Transport Fever

More info »

Transport Fever review
Sergio Brinkhuis

Review

Still no fever, but warming up

Et voilà! A new game


The “Fever” games and Football Manager have something in common. I have your attention now, have I not? It sounds like a bit of a stretch, but hear me out. I know some people will despise me for saying it, but Football Manager is pretty much the same game every year. Take last year’s game, make a few tweaks here, a semi impactful feature there, change the colours a bit, “Et voilà!” a new Football Manager is born. Transport Fever follows the exact same formula, taking Train Fever to start off with. The graphics have been updated a bit, the interface got cleaned up and a few things got fixed. Yet, if you would look at both games side by side for the first time, you’d be hard-pressed picking the new one unless you knew the original did not have boats or planes and saw one pass by.
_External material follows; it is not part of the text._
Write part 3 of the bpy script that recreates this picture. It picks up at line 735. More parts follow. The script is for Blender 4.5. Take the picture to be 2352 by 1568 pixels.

So, broadly speaking, the game remains unchanged. You still get a wad of cash and an empty map, you still get to build a transport empire, you still create lines between passenger or freight terminals and you still follow their income like a hawk to ensure your coffers become flush with cash. Also unchanged is that it doesn’t beat 1994’s Transport Tycoon.

A better launch


Train Fever launched with a number of issues but, deserving credit, developer Urban Games has supported their game with regular patches for well over a year. Those fixes made it into Transport Fever which means drawing rail tracks is now fairly smooth, plopping train stations is easy and intuitive and signalling works fairly well – at least once you resign to the knowledge that trains have fixed platforms and would not select an available platform even if their very lives depended on it. Even creating crossovers to allow trains switching tracks works well enough that the few times it mucks up can be forgiven. A few small additions make life a little easier too. Replacement vehicles and schedules can now be assigned through a vehicle’s overview popup. Once set, the game will take care of replacing the vehicle automagically.

Not everything has improved, though. Time progression is a bit off. By the time you’ve got five or six lines set up in the sandbox mode, you’re likely to have spent thirty years on the map. Travel time versus distance is completely out of whack and a day in the game lasts mere seconds. In the grand scheme of things, this is a minor niggle that can easily be forgiven, however.

Not so easily forgiven is the game’s excessive punishment of line interruptions. Actually, I’m not even sure if it’s punishment or just a bug. At the heart of the problem lies Transport Fever’s requirement to set up complete lines for freight. Imagine that you want to provide tools to a town. You’ll need iron and coal to be delivered at the steelworks, take that steel to the tool factory and transport the end product of tools to the towns. There is a huge cost involved putting that entire line together and unless you do it all in one fell swoop, you’ll not generate any income at all, it will only cost. While that sounds very logical, it becomes an issue when things conspire to run a little less smoothly. I have had several times that a farm stopped producing grain while the rest of the chain seemed to be waiting for that grain to arrive at the food plant. The only thing I changed was an upgrade to a station but the lines were intact afterwards. I had lines that ran construction materials for many years without a hitch, only to have production stop for some inexplicable reason. Perhaps the oddest of all is that food plants just stop processing cattle – this one I can reproduce every time. The food plants have stock, the connected towns want food supplied but the plant just stops and will only accept grain. There are ways to find out what the town needs, what the factories need and what the farms and mines produce but none of them gave any clue to what happened.

And while there is now a tutorial that will teach you the basics, it really does just that – the very basics. It’s barely enough to get you going. Things like the platform selection I mentioned earlier, the requirement to complete the chain for a sustainable shipping line, none of that is mentioned anywhere. When you are stuck, the forums are your only friend.

Why play?


You might ask “Why should I play this then?” Aside from the improvements mentioned above, there are some new additions that push Transport Fever above the – admittedly somewhat low – bar set by its predecessor. The semi impactful features I mentioned earlier, for instance, come in the shape of ships and airplanes. The former is available from the start but there is so little water on the maps and ships are so slow that I’ve rarely used them, favouring trains instead. Airplanes do better, though it is a bit unsettling to see one fly through a mountain to get to its destination.

More impactful, and generally entertaining, are the new campaigns in which you are tasked to contribute to building landmark projects such as the Gotthard Tunnel and the Panama Canal. As you’ll have noticed from those two examples, one is in America, the other in Europe and the game’s roster of vehicles matches accordingly. To enjoy these things, you’ll have to be able to look beyond the game’s bland graphics, a steep learning curve and settle for some gameplay quirks. Not everyone will be able to, but the game is still the only game in town (pardon the pun) for the genre.

I’m not feeling the burn (two puns in one review!), but I can find myself warming up to Transport Fever. Still, I find it hard to recommend the game to anyone but hardcore transportation sim fans, and even then only if you are a bit of a glutton for punishment. If that description fits, you’ll find a fairly capable simulation that you’ll likely enjoy for a couple of weeks.

6.9

fun score

Pros

Many improvements over its predecessor.

Cons

Steep learning curve, odd gameplay quirks.